When accessing the mini remotely through either "Back to My Mac" or Timbuktu, I'm unable to see photos in iPhoto or Preview, unable to open iMovie, and unable to see movies in Quicktime. The TV is off when accessed remotely. The photos in iPhoto and Preview open, but all that can be seen is a light grey window in the edit window of iPhoto or in Preview. iMovie app won't open at all and returns an error "Quartz Extreme Required..." Quicktime opens, but just shows a black screen.

I can remotely access another mac mini (older version, no HDMI) on the same LAN from the same remote computer, accessing an identical (backup) iPhoto library, but can see and edit photos. No grey screen. Other programs work, too.

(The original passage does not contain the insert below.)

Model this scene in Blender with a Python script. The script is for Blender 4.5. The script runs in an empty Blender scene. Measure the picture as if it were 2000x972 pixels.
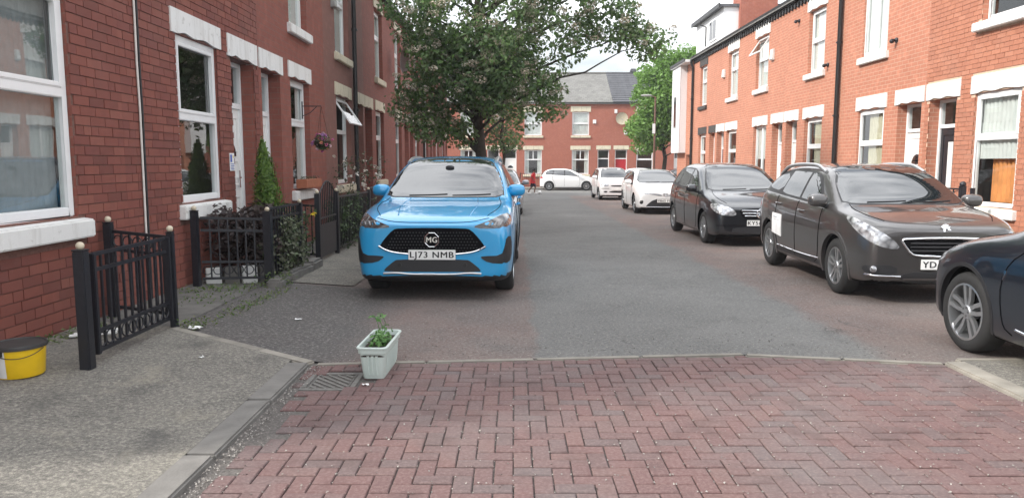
import bpy, bmesh, math, random
import numpy as np
from mathutils import Vector, Matrix
from mathutils.bvhtree import BVHTree
from mathutils.geometry import delaunay_2d_cdt

random.seed(7); rng = np.random.default_rng(7)
R = math.radians
scene = bpy.context.scene
col = scene.collection

# ------------------------------------------------------------------ camera
CAM_H = 1.52; PITCH = math.atan(168/1450.0)
cam_d = bpy.data.cameras.new('camera'); cam = bpy.data.objects.new('camera', cam_d); col.objects.link(cam)
cam_d.sensor_width = 36.0; cam_d.lens = 36.0*1450/2000; cam_d.clip_start = 0.05; cam_d.clip_end = 2000
cam.location = (0, 0, CAM_H); cam.rotation_euler = (math.pi/2-PITCH, 0, R(0.12))
scene.camera = cam

# ------------------------------------------------------------------ world: bright, mostly clouded sky
SUN_EL, SUN_AZ = R(37), R(-112)          # azimuth measured from +Y towards +X
w = bpy.data.worlds.new('World'); scene.world = w; w.use_nodes = True
nt = w.node_tree; nt.nodes.clear()
wo = nt.nodes.new('ShaderNodeOutputWorld'); bg = nt.nodes.new('ShaderNodeBackground')
sky = nt.nodes.new('ShaderNodeTexSky'); sky.sky_type = 'NISHITA'; sky.sun_disc = False
sky.sun_elevation = SUN_EL; sky.sun_rotation = SUN_AZ
sky.air_density = 1.2; sky.dust_density = 2.5; sky.ozone_density = 1.0
tc = nt.nodes.new('ShaderNodeTexCoord'); mp = nt.nodes.new('ShaderNodeMapping'); mp.inputs['Scale'].default_value = (1, 1, 2.2)
nz = nt.nodes.new('ShaderNodeTexNoise'); nz.inputs['Scale'].default_value = 2.3; nz.inputs['Detail'].default_value = 6; nz.inputs['Roughness'].default_value = .55
rp = nt.nodes.new('ShaderNodeValToRGB'); rp.color_ramp.elements[0].position = .37; rp.color_ramp.elements[1].position = .55
rp.color_ramp.elements[0].color = (.28, .28, .28, 1)
mx = nt.nodes.new('ShaderNodeMix'); mx.data_type = 'RGBA'
mx.inputs[7].default_value = (13.0, 13.2, 13.6, 1)
nt.links.new(tc.outputs['Generated'], mp.inputs['Vector']); nt.links.new(mp.outputs[0], nz.inputs['Vector'])
nt.links.new(nz.outputs['Fac'], rp.inputs[0]); nt.links.new(rp.outputs[0], mx.inputs[0])
sz = nt.nodes.new('ShaderNodeSeparateXYZ'); nt.links.new(tc.outputs['Generated'], sz.inputs[0])
zr = nt.nodes.new('ShaderNodeMapRange'); zr.inputs[1].default_value = 0; zr.inputs[2].default_value = 1; zr.inputs[3].default_value = .8; zr.inputs[4].default_value = 1.5   # a clouded sky is brighter overhead
nt.links.new(sz.outputs[2], zr.inputs[0])
cs = nt.nodes.new('ShaderNodeVectorMath'); cs.operation = 'SCALE'; cs.inputs[0].default_value = (13.0, 13.2, 13.6); nt.links.new(zr.outputs[0], cs.inputs['Scale']); nt.links.new(cs.outputs[0], mx.inputs[7])
nt.links.new(sky.outputs[0], mx.inputs[6]); nt.links.new(mx.outputs[2], bg.inputs[0])
bg.inputs[1].default_value = 0.12
nt.links.new(bg.outputs[0], wo.inputs[0])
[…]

If I turn on the TV that's connected to the Unibody HDMI mini, all those things work. The bug only seems to be when the HDMI mini's TV is not turned on, which is 90% of the times I remotely access it.

Called Apple support and chatted with MobileMe support. Both have escalated to higher levels and will get back to me.

Googling about the Quartz Extreme Error, I saw some discussions that others received a similar error when trying to open DVD Player on a Unibody mini connected via HDMI to a display that was turned off. I confirmed that DVD player gives me the same error. In these discussions, it seems that the DVD player loss of functionality may be intentional and related to the copyright protection included in HDMI.

At this point, I think it's a bug that is also preventing me from seeing my photos and home movies in iPhoto and iMovie.

Any thoughts or alternatives are welcome.

PS:
The reason I mention this and bother posting is that we use this mini as the main photo library. Because it's on a big screen, it's great for showing photos, but not great for editing them or deleting the bad photos after importing from a camera. I tend to use another mac to remotely edit and delete photos. When they showed up blank / grey, Apple support was unaware of the bug and had me delete the entire iPhoto library (14,000 photos). Yes, I had a time machine backup that covered all but the last 400 photos, however those 400 photos would have been lost (and in this case they were exceptionally and irreplaceable important photos.)